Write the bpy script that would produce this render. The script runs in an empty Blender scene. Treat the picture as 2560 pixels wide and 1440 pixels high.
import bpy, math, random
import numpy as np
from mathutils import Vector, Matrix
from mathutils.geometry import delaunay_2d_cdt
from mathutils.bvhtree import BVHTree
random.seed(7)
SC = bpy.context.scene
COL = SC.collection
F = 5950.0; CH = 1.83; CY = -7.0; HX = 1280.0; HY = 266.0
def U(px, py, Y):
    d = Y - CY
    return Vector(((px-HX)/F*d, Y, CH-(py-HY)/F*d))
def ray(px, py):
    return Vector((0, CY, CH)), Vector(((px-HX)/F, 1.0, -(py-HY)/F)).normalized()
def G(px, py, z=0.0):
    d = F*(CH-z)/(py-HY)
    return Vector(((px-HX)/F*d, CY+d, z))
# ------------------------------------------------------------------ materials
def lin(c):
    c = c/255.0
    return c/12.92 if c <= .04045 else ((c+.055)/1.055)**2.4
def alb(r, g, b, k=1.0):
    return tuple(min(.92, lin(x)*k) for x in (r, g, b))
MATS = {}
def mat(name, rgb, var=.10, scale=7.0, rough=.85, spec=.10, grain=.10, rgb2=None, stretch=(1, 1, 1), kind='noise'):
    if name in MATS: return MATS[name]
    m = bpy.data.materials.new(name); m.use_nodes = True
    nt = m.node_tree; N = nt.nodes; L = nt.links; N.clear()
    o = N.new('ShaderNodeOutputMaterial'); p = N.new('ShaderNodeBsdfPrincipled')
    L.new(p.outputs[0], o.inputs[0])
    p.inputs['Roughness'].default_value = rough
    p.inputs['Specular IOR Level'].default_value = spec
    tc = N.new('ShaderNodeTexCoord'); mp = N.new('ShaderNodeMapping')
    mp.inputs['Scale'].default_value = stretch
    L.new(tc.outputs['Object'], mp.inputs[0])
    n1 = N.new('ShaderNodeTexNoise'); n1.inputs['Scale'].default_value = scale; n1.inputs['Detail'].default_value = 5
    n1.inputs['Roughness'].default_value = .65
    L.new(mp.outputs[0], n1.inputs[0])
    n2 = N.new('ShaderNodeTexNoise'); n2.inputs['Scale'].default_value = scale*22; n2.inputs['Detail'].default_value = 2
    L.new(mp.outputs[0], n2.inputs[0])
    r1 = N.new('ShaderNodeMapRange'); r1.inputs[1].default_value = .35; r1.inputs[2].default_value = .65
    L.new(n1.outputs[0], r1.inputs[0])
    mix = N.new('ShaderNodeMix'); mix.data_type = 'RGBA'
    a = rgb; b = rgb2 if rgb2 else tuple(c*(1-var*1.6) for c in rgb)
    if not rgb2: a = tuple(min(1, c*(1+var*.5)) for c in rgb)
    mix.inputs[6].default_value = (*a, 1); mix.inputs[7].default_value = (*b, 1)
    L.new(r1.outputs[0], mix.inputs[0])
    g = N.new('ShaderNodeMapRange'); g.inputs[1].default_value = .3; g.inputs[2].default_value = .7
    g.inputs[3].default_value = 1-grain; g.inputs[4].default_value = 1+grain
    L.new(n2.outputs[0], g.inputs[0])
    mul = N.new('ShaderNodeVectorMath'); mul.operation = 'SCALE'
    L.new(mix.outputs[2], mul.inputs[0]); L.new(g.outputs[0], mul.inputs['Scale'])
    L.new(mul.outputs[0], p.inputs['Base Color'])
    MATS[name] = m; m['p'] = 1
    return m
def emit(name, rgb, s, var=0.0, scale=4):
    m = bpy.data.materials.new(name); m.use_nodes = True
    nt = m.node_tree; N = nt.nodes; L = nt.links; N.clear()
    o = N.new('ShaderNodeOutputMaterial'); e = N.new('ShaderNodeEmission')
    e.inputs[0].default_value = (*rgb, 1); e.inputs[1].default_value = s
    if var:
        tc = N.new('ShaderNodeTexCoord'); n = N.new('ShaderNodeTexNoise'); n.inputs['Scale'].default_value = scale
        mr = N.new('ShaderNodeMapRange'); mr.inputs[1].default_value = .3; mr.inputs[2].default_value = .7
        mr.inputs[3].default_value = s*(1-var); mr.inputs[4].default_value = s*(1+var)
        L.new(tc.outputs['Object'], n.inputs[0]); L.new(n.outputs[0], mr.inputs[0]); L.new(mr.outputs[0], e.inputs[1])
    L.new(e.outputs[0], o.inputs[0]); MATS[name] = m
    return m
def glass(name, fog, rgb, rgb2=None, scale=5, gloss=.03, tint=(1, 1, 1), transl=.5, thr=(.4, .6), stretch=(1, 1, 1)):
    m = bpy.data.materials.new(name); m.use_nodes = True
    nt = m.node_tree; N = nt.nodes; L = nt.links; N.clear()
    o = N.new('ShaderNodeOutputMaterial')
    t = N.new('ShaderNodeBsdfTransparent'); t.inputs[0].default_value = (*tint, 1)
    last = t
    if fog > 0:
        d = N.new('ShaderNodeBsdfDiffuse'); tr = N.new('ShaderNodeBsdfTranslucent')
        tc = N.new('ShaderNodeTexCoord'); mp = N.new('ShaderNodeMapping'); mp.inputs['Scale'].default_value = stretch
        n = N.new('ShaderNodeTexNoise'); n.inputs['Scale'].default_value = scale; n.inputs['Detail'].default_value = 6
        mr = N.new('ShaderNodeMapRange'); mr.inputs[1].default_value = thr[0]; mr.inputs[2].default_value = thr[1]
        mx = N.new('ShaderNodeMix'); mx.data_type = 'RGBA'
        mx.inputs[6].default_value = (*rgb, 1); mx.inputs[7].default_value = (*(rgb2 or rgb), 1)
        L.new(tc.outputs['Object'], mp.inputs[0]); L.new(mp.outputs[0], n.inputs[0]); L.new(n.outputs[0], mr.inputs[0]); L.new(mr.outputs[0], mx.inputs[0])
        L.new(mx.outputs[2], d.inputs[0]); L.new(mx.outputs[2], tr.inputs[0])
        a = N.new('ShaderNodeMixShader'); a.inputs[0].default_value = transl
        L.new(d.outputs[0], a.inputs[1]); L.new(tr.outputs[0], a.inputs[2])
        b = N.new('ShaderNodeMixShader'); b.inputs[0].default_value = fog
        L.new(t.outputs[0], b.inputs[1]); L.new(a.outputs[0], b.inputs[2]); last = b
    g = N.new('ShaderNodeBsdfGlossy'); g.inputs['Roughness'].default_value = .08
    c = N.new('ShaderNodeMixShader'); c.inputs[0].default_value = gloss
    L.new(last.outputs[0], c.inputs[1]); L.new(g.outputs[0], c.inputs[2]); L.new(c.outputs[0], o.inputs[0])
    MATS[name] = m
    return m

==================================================

[Goal]:
Transcribe the data. Leave every line exactly as it is.

[Correct output]:
Write the bpy script that would produce this render. The script runs in an empty Blender scene. Treat the picture as 2560 pixels wide and 1440 pixels high.
import bpy, math, random
import numpy as np
from mathutils import Vector, Matrix
from mathutils.geometry import delaunay_2d_cdt
from mathutils.bvhtree import BVHTree
random.seed(7)
SC = bpy.context.scene
COL = SC.collection
F = 5950.0; CH = 1.83; CY = -7.0; HX = 1280.0; HY = 266.0
def U(px, py, Y):
    d = Y - CY
    return Vector(((px-HX)/F*d, Y, CH-(py-HY)/F*d))
def ray(px, py):
    return Vector((0, CY, CH)), Vector(((px-HX)/F, 1.0, -(py-HY)/F)).normalized()
def G(px, py, z=0.0):
    d = F*(CH-z)/(py-HY)
    return Vector(((px-HX)/F*d, CY+d, z))
# ------------------------------------------------------------------ materials
def lin(c):
    c = c/255.0
    return c/12.92 if c <= .04045 else ((c+.055)/1.055)**2.4
def alb(r, g, b, k=1.0):
    return tuple(min(.92, lin(x)*k) for x in (r, g, b))
MATS = {}
def mat(name, rgb, var=.10, scale=7.0, rough=.85, spec=.10, grain=.10, rgb2=None, stretch=(1, 1, 1), kind='noise'):
    if name in MATS: return MATS[name]
    m = bpy.data.materials.new(name); m.use_nodes = True
    nt = m.node_tree; N = nt.nodes; L = nt.links; N.clear()
    o = N.new('ShaderNodeOutputMaterial'); p = N.new('ShaderNodeBsdfPrincipled')
    L.new(p.outputs[0], o.inputs[0])
    p.inputs['Roughness'].default_value = rough
    p.inputs['Specular IOR Level'].default_value = spec
    tc = N.new('ShaderNodeTexCoord'); mp = N.new('ShaderNodeMapping')
    mp.inputs['Scale'].default_value = stretch
    L.new(tc.outputs['Object'], mp.inputs[0])
    n1 = N.new('ShaderNodeTexNoise'); n1.inputs['Scale'].default_value = scale; n1.inputs['Detail'].default_value = 5
    n1.inputs['Roughness'].default_value = .65
    L.new(mp.outputs[0], n1.inputs[0])
    n2 = N.new('ShaderNodeTexNoise'); n2.inputs['Scale'].default_value = scale*22; n2.inputs['Detail'].default_value = 2
    L.new(mp.outputs[0], n2.inputs[0])
    r1 = N.new('ShaderNodeMapRange'); r1.inputs[1].default_value = .35; r1.inputs[2].default_value = .65
    L.new(n1.outputs[0], r1.inputs[0])
    mix = N.new('ShaderNodeMix'); mix.data_type = 'RGBA'
    a = rgb; b = rgb2 if rgb2 else tuple(c*(1-var*1.6) for c in rgb)
    if not rgb2: a = tuple(min(1, c*(1+var*.5)) for c in rgb)
    mix.inputs[6].default_value = (*a, 1); mix.inputs[7].default_value = (*b, 1)
    L.new(r1.outputs[0], mix.inputs[0])
    g = N.new('ShaderNodeMapRange'); g.inputs[1].default_value = .3; g.inputs[2].default_value = .7
    g.inputs[3].default_value = 1-grain; g.inputs[4].default_value = 1+grain
    L.new(n2.outputs[0], g.inputs[0])
    mul = N.new('ShaderNodeVectorMath'); mul.operation = 'SCALE'
    L.new(mix.outputs[2], mul.inputs[0]); L.new(g.outputs[0], mul.inputs['Scale'])
    L.new(mul.outputs[0], p.inputs['Base Color'])
    MATS[name] = m; m['p'] = 1
    return m
def emit(name, rgb, s, var=0.0, scale=4):
    m = bpy.data.materials.new(name); m.use_nodes = True
    nt = m.node_tree; N = nt.nodes; L = nt.links; N.clear()
    o = N.new('ShaderNodeOutputMaterial'); e = N.new('ShaderNodeEmission')
    e.inputs[0].default_value = (*rgb, 1); e.inputs[1].default_value = s
    if var:
        tc = N.new('ShaderNodeTexCoord'); n = N.new('ShaderNodeTexNoise'); n.inputs['Scale'].default_value = scale
        mr = N.new('ShaderNodeMapRange'); mr.inputs[1].default_value = .3; mr.inputs[2].default_value = .7
        mr.inputs[3].default_value = s*(1-var); mr.inputs[4].default_value = s*(1+var)
        L.new(tc.outputs['Object'], n.inputs[0]); L.new(n.outputs[0], mr.inputs[0]); L.new(mr.outputs[0], e.inputs[1])
    L.new(e.outputs[0], o.inputs[0]); MATS[name] = m
    return m
def glass(name, fog, rgb, rgb2=None, scale=5, gloss=.03, tint=(1, 1, 1), transl=.5, thr=(.4, .6), stretch=(1, 1, 1)):
    m = bpy.data.materials.new(name); m.use_nodes = True
    nt = m.node_tree; N = nt.nodes; L = nt.links; N.clear()
    o = N.new('ShaderNodeOutputMaterial')
    t = N.new('ShaderNodeBsdfTransparent'); t.inputs[0].default_value = (*tint, 1)
    last = t
    if fog > 0:
        d = N.new('ShaderNodeBsdfDiffuse'); tr = N.new('ShaderNodeBsdfTranslucent')
        tc = N.new('ShaderNodeTexCoord'); mp = N.new('ShaderNodeMapping'); mp.inputs['Scale'].default_value = stretch
        n = N.new('ShaderNodeTexNoise'); n.inputs['Scale'].default_value = scale; n.inputs['Detail'].default_value = 6
        mr = N.new('ShaderNodeMapRange'); mr.inputs[1].default_value = thr[0]; mr.inputs[2].default_value = thr[1]
        mx = N.new('ShaderNodeMix'); mx.data_type = 'RGBA'
        mx.inputs[6].default_value = (*rgb, 1); mx.inputs[7].default_value = (*(rgb2 or rgb), 1)
        L.new(tc.outputs['Object'], mp.inputs[0]); L.new(mp.outputs[0], n.inputs[0]); L.new(n.outputs[0], mr.inputs[0]); L.new(mr.outputs[0], mx.inputs[0])
        L.new(mx.outputs[2], d.inputs[0]); L.new(mx.outputs[2], tr.inputs[0])
        a = N.new('ShaderNodeMixShader'); a.inputs[0].default_value = transl
        L.new(d.outputs[0], a.inputs[1]); L.new(tr.outputs[0], a.inputs[2])
        b = N.new('ShaderNodeMixShader'); b.inputs[0].default_value = fog
        L.new(t.outputs[0], b.inputs[1]); L.new(a.outputs[0], b.inputs[2]); last = b
    g = N.new('ShaderNodeBsdfGlossy'); g.inputs['Roughness'].default_value = .08
    c = N.new('ShaderNodeMixShader'); c.inputs[0].default_value = gloss
    L.new(last.outputs[0], c.inputs[1]); L.new(g.outputs[0], c.inputs[2]); L.new(c.outputs[0], o.inputs[0])
    MATS[name] = m
    return m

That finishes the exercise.